Entrevista inteligente, a de Marco Silva hoje ao jornal A Bola. Ao longo de três páginas, não há nela uma palavra de azedume ou acrimónia. Só de apreço pelos sportinguistas e de agrado pela oportunidade que teve de trabalhar no nosso clube. Não mexe em feridas: prefere olhar em frente. E até admite regressar um dia a Alvalade.
Um profissional do futebol, seja técnico ou jogador, também se mede pelo jogo de palavras fora das quatro linhas. Marco Silva voltou a confirmar o seu mérito nesta entrevista em que não derruba pontes nem fecha portas.
Se há coisa que gosto de fazer é revisitar antigas primeiras páginas de jornais. Às vezes, por sinal, nada antigas. Foi o que me sucedeu hoje, ao rever a categórica manchete do Record de 26 de Junho: "Marco recusa acordo".

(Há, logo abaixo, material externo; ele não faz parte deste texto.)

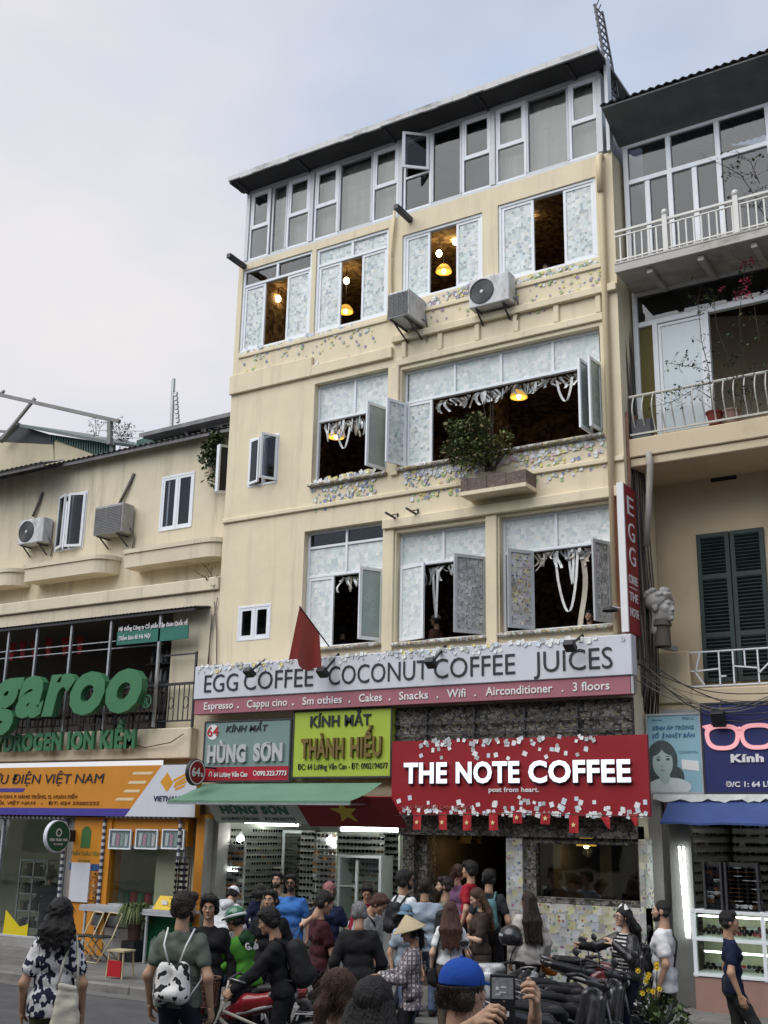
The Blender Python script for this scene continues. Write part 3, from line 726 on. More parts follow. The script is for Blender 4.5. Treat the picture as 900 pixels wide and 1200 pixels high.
while x < -14.8:
    rl.box(x-.008, x+.008, 16.615, 16.632, 4.45, 5.12)
    if int(x*8) % 3 == 0:
        rl.tube([(x+.06+.055*math.cos(t*.6), 16.62, 4.78+.12*math.sin(t*.6)) for t in range(11)], .008, 5)
    x += .125
rl.build('railing', m_dkmetal, lb)
# post office front at street level
m_or = mat('orange_panel', (.54,.215,.018), .5, .06, 2, stain=((.35,.15,.03), .4, (3,3,1), .6))
GY = 16.28*K/1.0633*1.0 + .02        # shop glazing plane
GY = 16.45
m_tilt = mat('cream_tile', (.40,.37,.30), .5, .08, 3)
gx = lambda px, py: at(px, py, GY).x
g0, g1, g2, g3 = gx(-40,1040), gx(72,1040), gx(112,1040), gx(232,1000)
m = MB()
m.box(gx(81,1040), gx(117,1040), GY, GY+.3, PZ, 2.7); m.box(g1, gx(81,1040)-.001, GY+.05, GY+.3, PZ, 2.7, 1); m.box(gx(120,1040)-.001, gx(126,1040), GY-.02, GY+.3, PZ, 2.7); m.box(g3-.12, g3+.08, GY+.05, GY+.4, PZ, 2.7); m.box(g3+.081, XL+.03, GY+.06, FY+.1, PZ, 2.62, 1)
m.box(g2+.1, g3-.3, GY+.02, GY+.2, 2.12, 2.62)
m.build('shop_panel', [m_or, m_conc], lb)
m = MB(); m.box(g0-8, XL, GY-.0, GY+.3, 2.62, 3.0); m.build('fascia', mat('dim_fascia', (.12,.10,.08), .8), lb)
m = MB(); m.box(g0-8, g1, GY, GY+.25, PZ, PZ+.16); m.box(g2+.12, g3-.9, GY, GY+.25, PZ, PZ+.5); m.build('plinth', m_conc, lb)
m = MB(); m.box(g0-8, g1-.02, GY+.06, GY+.075, PZ+.16, 2.62)
fg = frame(lb, g0-1.2, g1-.02, PZ+.165, 2.6, GY+.03, m_alu, .05, .08, [(g0+.9, -99, 99), (g0+.2,-99,99)])
pane(fg, g0-1.1, g1-.06, PZ+.2, 2.55, GY+.06, m_shopglass)
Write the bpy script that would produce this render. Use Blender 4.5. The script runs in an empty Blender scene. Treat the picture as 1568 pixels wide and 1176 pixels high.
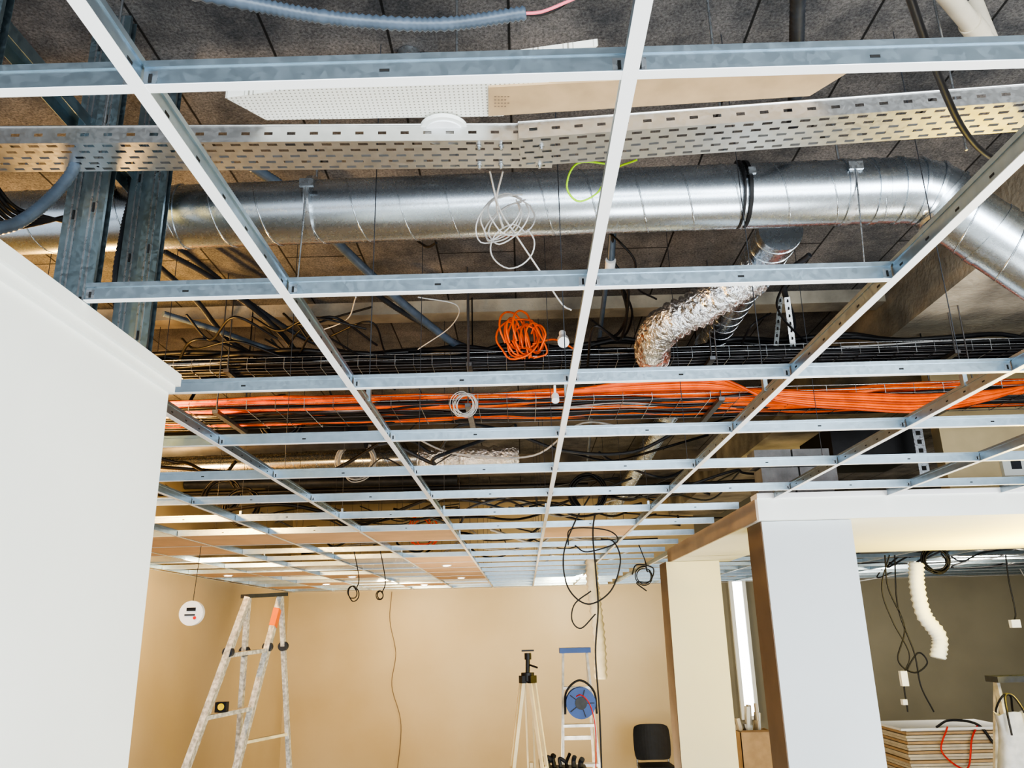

O que recusava ele? Aquilo que lhe oferecia a direcção leonina: "um ano de salários e a proibição de treinar Benfica e FC Porto".
Em poucos dias, esta manchete foi ultrapassada pelos acontecimentos. Houve acordo, sim. Marco Silva aceitou o equivalente a um ano de salários e a interdição de treinar na Luz ou no Dragão nas próximas duas temporadas.
E lá rumou à Grécia, onde lhe desejo a melhor sorte. Sem dramas, sem guerras, sem novas manchetes inflamadas.
Palavras que registo com agrado no dia em que ficou oficializada, por mútuo acordo, a rescisão do vínculo laboral de Marco Silva ao Sporting. Um acordo que o clube aceita pagar 500 mil euros ao técnico (quantia muito inferior aos três milhões inicialmente reclamados) e este, a caminho do Olympiacos, se compromete a não treinar o Benfica ou o FC Porto nas próximas duas temporadas.
Tudo resolvido enfim, sem o litígio judicial que alguns anteviam, e com aparente consenso entre as partes. Preferia que a solução tivesse surgido mais cedo. Mas do mal o menos: foi preferível assim.